Chicken Stew with Softened Garlic


The soft, mellow garlic is almost as good as the tender, juicy chicken.
TIME 1¼ hours, mostly unattended
MAKES 4 servings
2 tablespoons olive oil
1 whole cut-up chicken or about 3 pounds parts
Salt and freshly ground black pepper
2 large garlic bulbs, separated into cloves but not peeled
½ teaspoon ground cinnamon
¾ cup water, dry white wine, or chicken stock
1 loaf crusty bread, sliced, for serving


Method
1 Put the oil in a large skillet over medium-high heat. When it’s hot, add the chicken, skin side down. Sprinkle with salt and pepper and cook, undisturbed but adjusting the heat so the chicken sizzles but doesn’t burn, until the pieces release easily from the pan, 5 to 10 minutes. Then turn and rotate them every few minutes to brown them evenly. As the chicken pieces brown, after another 5 to 10 minutes, remove them from the pan and spoon out all but about 2 tablespoons of the fat.

2 Add the garlic and cinnamon, sprinkle with more salt and pepper, and pour ½ cup of the liquid over all. Bring to a boil, then adjust the heat so the mixture bubbles gently but steadily.

3 Cover and cook for about 30 minutes, then check and add the remaining liquid if the pan looks dry.

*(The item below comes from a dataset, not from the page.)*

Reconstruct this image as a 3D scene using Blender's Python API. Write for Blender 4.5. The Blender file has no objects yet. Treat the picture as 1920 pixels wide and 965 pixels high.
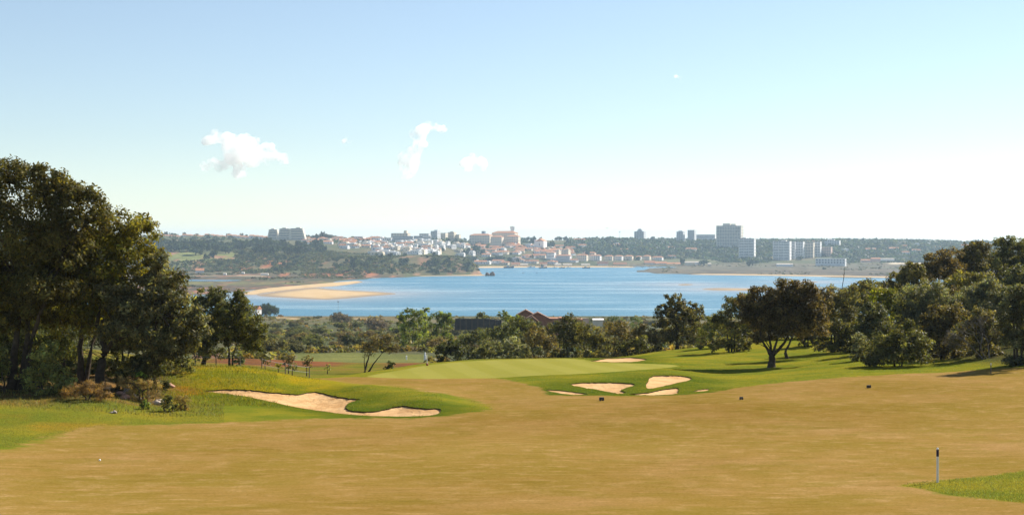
import bpy, bmesh, math, random
import numpy as np
from mathutils import Vector, Matrix, geometry

# ------------------------------------------------------------------ camera, sky, sun, exposure
SC = bpy.context.scene
COL = SC.collection
F, CX, HY, HC = 2637.0, 960.0, 447.0, 60.0      # focal length in photo pixels, column and row of the horizon point, eye height
cam_d = bpy.data.cameras.new('camera')
cam = bpy.data.objects.new('camera', cam_d); COL.objects.link(cam)
cam.location = (0, 0, HC); cam.rotation_euler = (math.pi / 2, 0, 0)
cam_d.sensor_width = 36.0; cam_d.lens = 36.0 * F / 1920.0
cam_d.shift_y = -35.5 / 1920.0
cam_d.clip_start = 0.5; cam_d.clip_end = 60000
SC.camera = cam

SUN_EL, SUN_AZ = math.radians(37), math.radians(53)
W = bpy.data.worlds.new('World'); SC.world = W; W.use_nodes = True
wn = W.node_tree
sky = wn.nodes.new('ShaderNodeTexSky'); sky.sky_type = 'NISHITA'; sky.sun_disc = False
sky.sun_elevation = SUN_EL; sky.sun_rotation = SUN_AZ
sky.altitude = 20; sky.air_density = 1.0; sky.dust_density = 0.0; sky.ozone_density = 1.6
hsv = wn.nodes.new('ShaderNodeHueSaturation'); hsv.inputs['Saturation'].default_value = 0.80      # sea air: a paler sky than the model's
wn.links.new(sky.outputs[0], hsv.inputs['Color']); air = wn.nodes.new('ShaderNodeMix'); air.data_type = 'RGBA'; air.blend_type = 'MULTIPLY'; air.inputs[0].default_value = 1.0; air.inputs[7].default_value = (0.97, 1.03, 1.085, 1)
wn.links.new(hsv.outputs[0], air.inputs[6]); wn.links.new(air.outputs[2], wn.nodes['Background'].inputs[0])
wn.nodes['Background'].inputs[1].default_value = 0.065
sl = bpy.data.lights.new('sun', 'SUN'); sl.energy = 5.0; sl.angle = math.radians(0.5); sl.color = (1.0, 0.93, 0.82)
so = bpy.data.objects.new('sun', sl); COL.objects.link(so)
SV = Vector((math.sin(SUN_AZ) * math.cos(SUN_EL), math.cos(SUN_AZ) * math.cos(SUN_EL), math.sin(SUN_EL)))
so.rotation_euler = SV.to_track_quat('Z', 'Y').to_euler(); so.location = (60, -40, 160)
vs = SC.view_settings
vs.view_transform = 'Standard'; vs.look = 'None'; vs.gamma = 1.0; vs.use_curve_mapping = False; vs.exposure = 0.95
SC.cycles.volume_bounces = 10
SC.cycles.max_bounces = 14
SC.cycles.transparent_max_bounces = 16

# ------------------------------------------------------------------ helpers
RNG = np.random.default_rng(7)
random.seed(11)

def tag(o, label=None, cat=None, group=None, kind=None):
    if label: o['label'] = label
    if cat: o['category'] = cat
    if group: o['group'] = group
    if kind: o['kind'] = kind
    return o

def empty(name, loc, rz=0.0):
    o = bpy.data.objects.new(name, None); COL.objects.link(o)
    o.location = loc; o.rotation_euler = (0, 0, rz); o.empty_display_size = 0.5
    return o

def link(name, me, parent=None, loc=(0, 0, 0), rz=0.0):
    o = bpy.data.objects.new(name, me); COL.objects.link(o)
    if parent: o.parent = parent
    o.location = loc; o.rotation_euler = (0, 0, rz)
    return o

def mesh_np(name, verts, faces, mats=(), mat_idx=None, smooth=False):
    """verts (n,3); faces: (m,k) array of equal-size polygons or list of lists"""
    me = bpy.data.meshes.new(name)
    verts = np.asarray(verts, dtype=np.float32)
    if isinstance(faces, np.ndarray):
        m, k = faces.shape
        me.vertices.add(len(verts)); me.vertices.foreach_set('co', verts.ravel())
        me.loops.add(m * k); me.loops.foreach_set('vertex_index', faces.astype(np.int32).ravel())
        me.polygons.add(m)
        me.polygons.foreach_set('loop_start', np.arange(0, m * k, k, dtype=np.int32))
        me.polygons.foreach_set('loop_total', np.full(m, k, dtype=np.int32))
        me.update(calc_edges=True); me.validate()
    else:
        me.from_pydata(verts.tolist(), [], faces); me.update()
    for mt in mats: me.materials.append(mt)
    if mat_idx is not None:
        me.polygons.foreach_set('material_index', np.asarray(mat_idx, dtype=np.int32))
    if smooth:
        me.polygons.foreach_set('use_smooth', np.ones(len(me.polygons), dtype=bool))
    return me

def set_attr(me, name, vals, typ='FLOAT'):
    a = me.attributes.new(name, typ, 'POINT')
    vals = np.asarray(vals, dtype=np.float32)
    if typ == 'FLOAT': a.data.foreach_set('value', vals.ravel())
    else:
        if vals.shape[1] == 3: vals = np.hstack([vals, np.ones((len(vals), 1), np.float32)])
        a.data.foreach_set('color', vals.astype(np.float32).ravel())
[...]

Cover and cook until the chicken and garlic are very tender, another 25 to 35 minutes. (At this point, you may refrigerate the stew for up to a day; reheat gently.) Transfer the chicken, garlic, and pan drippings to a deep platter and serve, spreading the softened garlic cloves on bread slices.

Variations
  • Braised Chicken with Shallots: Instead of the garlic, trim and peel 10 shallots, but leave them whole. Follow the recipe.

Tips
  • Searing the chicken first develops a little extra flavor and gives the skin a crisper texture, but it’s not necessary. If you feel lazy, just dump all of the ingredients into the pot at once, bring the mixture to a boil, and go from there.
  • The skins help keep the cloves intact and flavor the sauce.
  • Bread is the simplest accompaniment for this stew, but it’s also nice over boiled —and buttered—egg noodles or rice.